Bi-Monthly Reports/Client Semi-Annual Reports

  • All parties in the lobbying effort must be disclosed, this includes all lobbyists, clients, and coalitions.
  • All targets of the actual lobbying efforts that took place during the two-month reporting period must be disclosed. This includes the subject-matter, agencies, organization, municipality, office, and the specific legislative body. In addition, the names of all individuals lobbied at the targets are required.
  • Whether the lobbying effort is Direct, Grassroots, or both must be indicated.
  • A lobbyist entity that files bi-monthly reports and lobbies only on its own behalf and does not retain an outside lobbyist or lobbyist entity is no longer required to file a Client Semi-Annual Report.

Termination Requirements

Lobbyists and their clients will no longer be required to provide a termination notice to JCOPE when an agreement expires on the date stated in the agreement. Additionally, if the termination date in the agreement is the same as the end of the biennial registration period, no termination notice is required.

Online Ethics Training for All Lobbyists

All registered lobbyists will be required to complete online ethics training within 60 days of becoming a registered lobbyist.

New Online Filing Application

Beginning with the 2019-2020 biennial registration period, all filers will be required to register and file lobbying reports using the new JCOPE filing application program.

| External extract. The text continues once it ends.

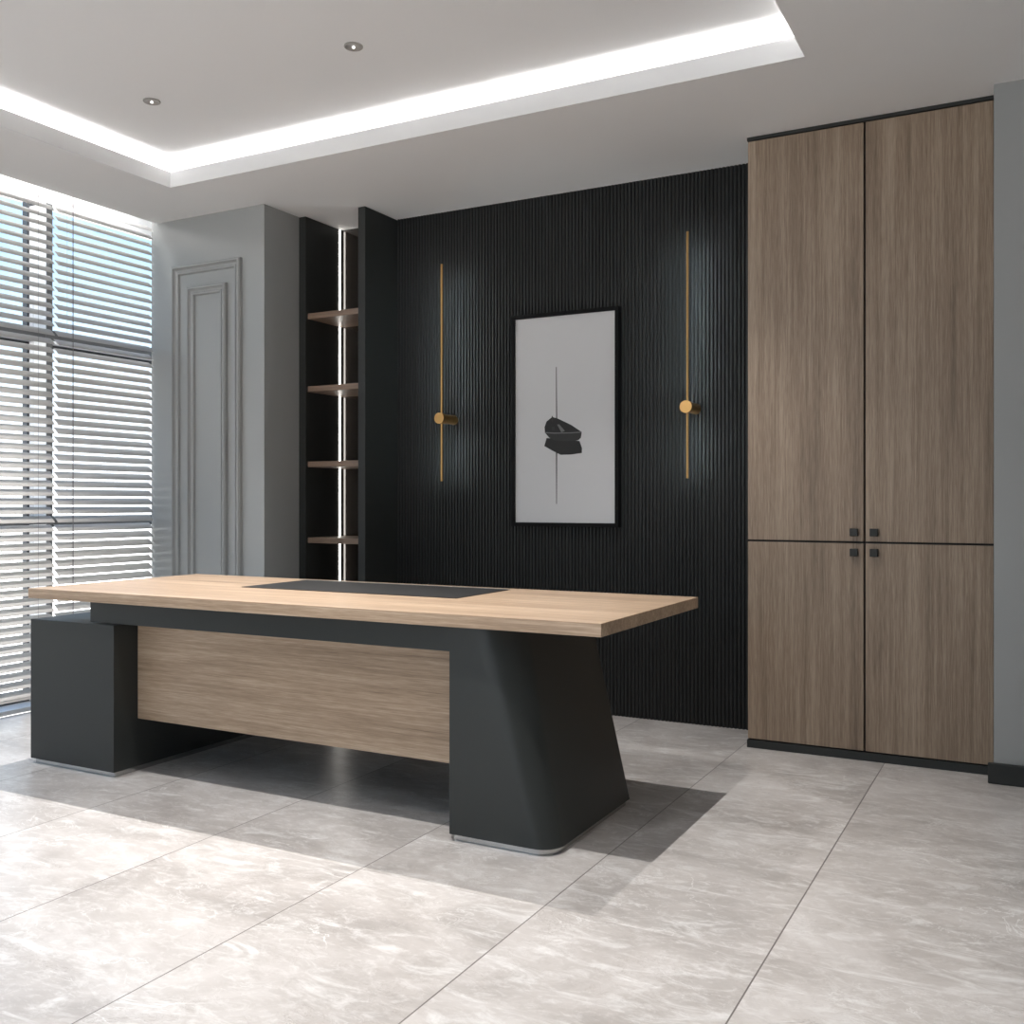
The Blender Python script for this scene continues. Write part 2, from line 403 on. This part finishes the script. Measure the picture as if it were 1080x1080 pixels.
for za, zb in ((.062, .440), (.476, .885), (.921, 1.330), (1.366, 1.771), (1.807, 2.199), (2.235, 2.795)):
    bm = B(-3.8065, -3.8050, 4.884, 4.898, za, zb, off=O)
    tag(obj('light_strip', bm, M['led'], bc), 'glowing white light strip')

# ------------------------------------------------------------ tall cabinet (four doors)
XC0, XC1, YC = -1.196, -.180, 4.547
cab = empty('tall_cabinet', ((XC0+XC1)/2, 4.7, 0), 'floor to ceiling oak cabinet with four doors and small square black handles', 'cabinet')
O = ((XC0+XC1)/2, 4.7, 0)
obj('body', B(XC0+.001, XC1, YC+.020, YB-.01, .04, H-.018, off=O), M['gap'], cab)
obj('plinth', B(XC0-.004, XC1+.003, YC-.004, YC+.10, 0, .036, off=O), M['black_panel'], cab, bevel=.001)
obj('top_trim', B(XC0-.004, XC1+.003, YC-.004, YC+.06, H-.016, H-.0005, off=O), M['black_panel'], cab, bevel=.001)
XS = -.6855; g = .0045
for (x0, x1, mt) in ((XC0, XS-g, 'wood_z'), (XS+g, XC1, 'wood_z2')):
    for (z0, z1, hz) in ((.042, .9455, .906), (.9545, H-.020, .994)):
        d = obj('door', B(x0, x1, YC, YC+.019, z0, z1, off=O), M[mt], cab, bevel=.0008)
        hx = (-.728 if x1 < -.6 else -.645)
        hd = B(hx-.0165, hx+.0165, YC-.022, YC, hz-.0165, hz+.0165, off=O)
        obj('handle', hd, M['black_panel'], d, bevel=.0015)

# ------------------------------------------------------------ executive desk
XD0, XD1, YD0, YD1, ZT = -3.828, -1.178, 2.782, 3.74, .758
O = (-2.5, 3.2, 0)
desk = empty('executive_desk', O, 'large oak topped desk on a splayed charcoal leg and a charcoal side pedestal', 'desk')
obj('desktop', B(XD0, XD1, YD0, YD1, ZT-.042, ZT, off=O), M['wood_x'], desk, bevel=.0012)
obj('top_support', B(-3.494, -1.742, 2.826, 3.62, .628, ZT-.0425, off=O), M['black'], desk, bevel=.0012)
obj('modesty_panel', B(-3.338, -1.742, 2.935, 2.955, .222, .630, off=O), M['wood_x'], desk, bevel=.001)
obj('desk_pad', B(-3.055, -1.97, 3.245, 3.665, ZT, ZT+.0025, off=O), M['leather'], desk)
obj('edge_strip', B(-3.09, -1.965, 3.666, 3.678, ZT, ZT+.004, off=O), M['alu'], desk)
# splayed leg with rounded outer corners
def leg_ring(z, x1, r, ins=0, n=8):
    x0, y0, y1 = -1.742+ins, 2.824+ins, 3.482-ins; x1 -= ins
    q = [(x0, y0)]
    for k in range(n+1):
        a_ = -PI/2+k*PI/2/n; q.append((x1-r+r*math.cos(a_), y0+r+r*math.sin(a_)))
    r2 = .012
    for k in range(n+1):
        a_ = k*PI/2/n; q.append((x1-r2+r2*math.cos(a_), y1-r2+r2*math.sin(a_)))
    q.append((x0, y1))
    return [(x-O[0], y-O[1], z) for x, y in q]
def loft(rings):
    bm = bmesh.new(); vs_ = [[bm.verts.new(p_) for p_ in r] for r in rings]
    for a_, b_ in zip(vs_, vs_[1:]):
        for i in range(len(a_)): j = (i+1) % len(a_); bm.faces.new((a_[i], a_[j], b_[j], b_[i]))
    bm.faces.new(vs_[0]); bm.faces.new(vs_[-1]); return bm
Z0, Z1 = .022, ZT-.0425
obj('leg', loft([leg_ring(Z0+(Z1-Z0)*t, -1.356-(.162)*t, .075+.065*t) for t in (0, .2, .4, .6, .8, 1)]), M['black'], desk, smooth=True)
tag(obj('leg_base', loft([leg_ring(z, -1.356, .07, .012) for z in (0, .0215)]), M['chrome'], desk, smooth=True), 'polished metal base strip')
ped = obj('pedestal', B(-3.857, -3.340, 2.815, 4.02, .022, .622, off=O), M['black'], desk, bevel=.0015)
tag(obj('pedestal_base', B(-3.842, -3.352, 2.830, 4.0, 0, .0215, off=O), M['chrome'], desk), 'polished metal base strip')

# ------------------------------------------------------------ wall sconces
def sconce(x, label):
    o0 = (x, 4.883, 1.60)
    r = empty('wall_sconce', o0, label, 'wall lamp', 'slim brass rod lamps on the fluted wall')
    y = 4.750-4.883
    obj('rod', cyl(bmesh.new(), (0, y, (2.463+1.244)/2-1.6), .0065, 2.463-1.244, n=20), M['brass'], r, smooth=True)
    bm = bmesh.new(); box(bm, -.0018, .0018, y, y+.0078, 1.25-1.6, 1.55-1.6); box(bm, -.0018, .0018, y, y+.0078, 1.65-1.6, 2.455-1.6)
    tag(obj('light_strip', bm, M['sconce_led'], r), 'cool white light strip facing the wall')
    obj('knob', cyl(bmesh.new(), (0, y-.012, -.004), .031, .034, 'Y', 40), M['brass'], r, bevel=.002, smooth=True)
    obj('arm', cyl(bmesh.new(), (0, (y+.005-.001)/2, -.004), .027, -.001-(y+.005), 'Y', 32), M['brass'], r, smooth=True)
    return r
sconce(-2.981, 'slim brass rod lamp left of the boat picture, beside the bookcase')
sconce(-1.55, 'slim brass rod lamp right of the boat picture, beside the oak cabinet')

# ------------------------------------------------------------ framed picture of a boat
O = (-2.27, 4.87, 1.57)
pic = empty('framed_picture', O, 'tall black framed print of a small rowing boat on calm grey water', 'picture')
px0, px1, pz0, pz1 = -2.590, -1.955, .994, 2.152
bm = bmesh.new(); fw = .021
for q in ((px0, px1, pz0, pz0+fw), (px0, px1, pz1-fw, pz1), (px0, px0+fw, pz0+fw, pz1-fw), (px1-fw, px1, pz0+fw, pz1-fw)):
    box(bm, q[0], q[1], 4.846, 4.8835, q[2], q[3], off=O)
obj('frame', bm, M['picframe'], pic)
bm = B(px0+fw, px1-fw, 4.858, 4.866, pz0+fw, pz1-fw, off=O)
def fl(pts, mi, k): poly(bm, [(a_-O[0], 4.858-.0003*k-O[1], b_-O[2]) for a_, b_ in pts], mi)
refl = [(-2.378, 1.474), (-2.392, 1.431), (-2.34, 1.403), (-2.293, 1.381), (-2.231, 1.381), (-2.169, 1.388), (-2.168, 1.414), (-2.182, 1.452), (-2.264, 1.465)]
hull = [(-2.39, 1.507), (-2.363, 1.476), (-2.331, 1.46), (-2.264, 1.454), (-2.19, 1.456), (-2.174, 1.47), (-2.169, 1.5), (-2.231, 1.498), (-2.331, 1.5)]
inner = [(-2.344, 1.587), (-2.378, 1.564), (-2.39, 1.534), (-2.388, 1.507), (-2.331, 1.500), (-2.231, 1.498), (-2.169, 1.500), (-2.231, 1.54), (-2.31, 1.577)]
fl([(-2.3215, 1.395), (-2.3145, 1.395), (-2.316, 1.116), (-2.320, 1.116)], 1, 1)
fl([(-2.3205, 1.50), (-2.3135, 1.50), (-2.3175, 1.856), (-2.3215, 1.856)], 1, 1)
fl(refl, 1, 1); fl(hull, 2, 2); fl(inner, 1, 3)
fl([(-2.388, 1.507), (-2.331, 1.502), (-2.231, 1.500), (-2.169, 1.502), (-2.169, 1.497), (-2.231, 1.495), (-2.331, 1.496), (-2.388, 1.501)], 3, 4)
fl([(-2.314, 1.545), (-2.302, 1.546), (-2.268, 1.509), (-2.289, 1.502)], 3, 4)
fl([(-2.348, 1.533), (-2.331, 1.534), (-2.327, 1.513), (-2.344, 1.514)], 2, 4)
fl([(-2.347, 1.592), (-2.341, 1.592), (-2.341, 1.56), (-2.345, 1.56)], 2, 4)
obj('print', bm, [M['paper'], M['ink'], M['ink2'], M['ink3']], pic)

# ------------------------------------------------------------ downlights in the tray
def downlight(loc, label):
    r = empty('downlight', loc, label, 'ceiling light', 'recessed round downlights in the ceiling tray')
    bm = bmesh.new(); prof = [(.038, -.0002), (.038, -.004), (.036, -.006), (.022, -.005), (.016, -.001), (.013, -.0003)]
    rr = [[bm.verts.new((a_*math.cos(t), a_*math.sin(t), b_)) for t in [k*2*PI/36 for k in range(36)]] for a_, b_ in prof]
    for a_, b_ in zip(rr, rr[1:]):
        for i in range(36): bm.faces.new((a_[i], a_[(i+1) % 36], b_[(i+1) % 36], b_[i]))
    bm.faces.new(rr[-1])
    obj('trim_ring', bm, M['dl'], r, smooth=True)
    bm = bmesh.new(); bmesh.ops.create_uvsphere(bm, u_segments=16, v_segments=8, radius=.006)
    for v in bm.verts: v.co.z = v.co.z*.7-.006
    tag(obj('bulb', bm, M['bulb'], r, smooth=True), 'small bright lamp')
    return r
downlight((-2.433, 3.215, HI), 'round recessed downlight nearer the middle of the ceiling tray')
downlight((-3.576, 3.224, HI), 'round recessed downlight nearer the window corner of the ceiling tray')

All users will be required to create a profile with NY.gov, which will allow access to the system. JCOPE anticipates that the profiles will be available by early November 2019 and the 2019-2020 registrations can be filed by December 1, 2019.

While all new JCOPE regulations will become effect January 1, 2019, the reports required to be filed by January 15, 2019 (for July 2018-December 2018 and November 2018-December 2018) need not follow the new regulations. The new reporting requirements will be implemented for the reports due March 15, 2019 (for January 2019-February 2019).

Late Fee

Prior to the new regulations, first-time filers were charged a late fee of up to $10 per day and all other filers were charged $25 per day. Under the new regulations, filers may be charged a late fee ranging from $75 a day to $1,000 a day.